Record extracts |
——————————

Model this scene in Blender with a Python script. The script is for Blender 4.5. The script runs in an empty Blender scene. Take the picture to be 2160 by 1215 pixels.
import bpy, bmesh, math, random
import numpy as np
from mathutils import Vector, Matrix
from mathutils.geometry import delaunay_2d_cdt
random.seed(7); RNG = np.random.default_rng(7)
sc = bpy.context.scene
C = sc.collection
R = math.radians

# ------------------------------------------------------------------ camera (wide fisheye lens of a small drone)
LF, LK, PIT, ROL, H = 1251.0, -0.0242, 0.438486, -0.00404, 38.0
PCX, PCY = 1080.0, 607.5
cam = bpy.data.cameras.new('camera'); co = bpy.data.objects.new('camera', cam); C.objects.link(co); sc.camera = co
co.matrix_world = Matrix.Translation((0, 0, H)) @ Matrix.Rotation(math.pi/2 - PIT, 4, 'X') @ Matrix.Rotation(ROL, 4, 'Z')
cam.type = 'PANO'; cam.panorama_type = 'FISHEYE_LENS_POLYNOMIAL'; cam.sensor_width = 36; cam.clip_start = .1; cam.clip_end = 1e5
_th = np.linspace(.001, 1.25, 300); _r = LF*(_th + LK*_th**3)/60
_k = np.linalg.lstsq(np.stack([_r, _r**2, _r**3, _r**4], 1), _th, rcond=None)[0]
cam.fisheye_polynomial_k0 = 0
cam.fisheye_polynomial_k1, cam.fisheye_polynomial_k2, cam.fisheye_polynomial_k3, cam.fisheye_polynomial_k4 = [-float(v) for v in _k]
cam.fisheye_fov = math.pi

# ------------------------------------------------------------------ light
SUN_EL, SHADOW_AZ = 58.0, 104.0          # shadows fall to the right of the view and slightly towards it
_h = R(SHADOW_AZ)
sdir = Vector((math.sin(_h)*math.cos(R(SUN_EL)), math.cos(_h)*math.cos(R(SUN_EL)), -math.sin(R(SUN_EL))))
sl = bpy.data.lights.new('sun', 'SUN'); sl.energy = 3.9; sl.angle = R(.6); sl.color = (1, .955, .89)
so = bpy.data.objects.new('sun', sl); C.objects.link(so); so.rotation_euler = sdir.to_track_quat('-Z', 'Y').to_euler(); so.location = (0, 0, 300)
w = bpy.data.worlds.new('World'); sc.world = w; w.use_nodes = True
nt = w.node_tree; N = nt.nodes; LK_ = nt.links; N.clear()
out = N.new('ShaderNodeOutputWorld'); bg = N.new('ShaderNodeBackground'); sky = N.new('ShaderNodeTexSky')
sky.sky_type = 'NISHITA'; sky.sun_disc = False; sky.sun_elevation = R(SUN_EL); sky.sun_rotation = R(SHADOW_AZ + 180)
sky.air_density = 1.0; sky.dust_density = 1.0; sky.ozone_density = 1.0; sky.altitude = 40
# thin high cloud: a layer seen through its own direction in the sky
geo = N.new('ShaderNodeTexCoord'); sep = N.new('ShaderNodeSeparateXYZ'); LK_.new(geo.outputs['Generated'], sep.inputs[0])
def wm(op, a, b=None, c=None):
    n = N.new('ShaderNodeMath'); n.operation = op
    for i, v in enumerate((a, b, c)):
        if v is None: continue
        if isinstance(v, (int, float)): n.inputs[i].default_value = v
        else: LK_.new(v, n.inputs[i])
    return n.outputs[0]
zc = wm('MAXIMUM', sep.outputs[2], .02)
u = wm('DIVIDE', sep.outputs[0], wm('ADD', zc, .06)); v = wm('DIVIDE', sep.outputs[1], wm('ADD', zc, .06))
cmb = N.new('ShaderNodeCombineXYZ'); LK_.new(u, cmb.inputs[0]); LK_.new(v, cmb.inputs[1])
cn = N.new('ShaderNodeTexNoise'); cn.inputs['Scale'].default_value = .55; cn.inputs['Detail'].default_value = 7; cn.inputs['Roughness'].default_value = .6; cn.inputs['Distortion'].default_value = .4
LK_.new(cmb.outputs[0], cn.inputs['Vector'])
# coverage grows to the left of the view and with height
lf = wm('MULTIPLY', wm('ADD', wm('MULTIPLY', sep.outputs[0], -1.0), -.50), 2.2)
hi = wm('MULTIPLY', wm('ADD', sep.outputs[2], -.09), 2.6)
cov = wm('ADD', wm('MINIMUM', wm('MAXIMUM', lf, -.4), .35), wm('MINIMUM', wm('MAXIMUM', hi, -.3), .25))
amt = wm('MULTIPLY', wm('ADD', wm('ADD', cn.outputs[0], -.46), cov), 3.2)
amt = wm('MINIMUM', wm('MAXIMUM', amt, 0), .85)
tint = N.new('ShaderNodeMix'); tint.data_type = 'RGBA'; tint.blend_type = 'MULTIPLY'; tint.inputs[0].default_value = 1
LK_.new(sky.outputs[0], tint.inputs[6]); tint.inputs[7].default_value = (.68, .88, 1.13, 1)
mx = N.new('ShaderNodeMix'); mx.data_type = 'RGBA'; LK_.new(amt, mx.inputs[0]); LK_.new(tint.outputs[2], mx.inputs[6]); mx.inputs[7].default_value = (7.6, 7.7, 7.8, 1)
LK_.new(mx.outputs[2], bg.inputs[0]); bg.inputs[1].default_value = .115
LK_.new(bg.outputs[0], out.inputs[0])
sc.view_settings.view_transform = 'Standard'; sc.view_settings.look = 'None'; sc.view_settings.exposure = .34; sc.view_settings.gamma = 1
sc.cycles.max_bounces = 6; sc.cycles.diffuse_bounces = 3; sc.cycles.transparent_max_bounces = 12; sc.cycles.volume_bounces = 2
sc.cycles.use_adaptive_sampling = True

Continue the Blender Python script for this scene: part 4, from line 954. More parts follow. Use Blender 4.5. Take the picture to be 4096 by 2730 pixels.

——————————

Stated task |
From the records given above, copy all lines containing "picture".

Solution to the problem |
Model this scene in Blender with a Python script. The script is for Blender 4.5. The script runs in an empty Blender scene. Take the picture to be 2160 by 1215 pixels.
Continue the Blender Python script for this scene: part 4, from line 954. More parts follow. Use Blender 4.5. Take the picture to be 4096 by 2730 pixels.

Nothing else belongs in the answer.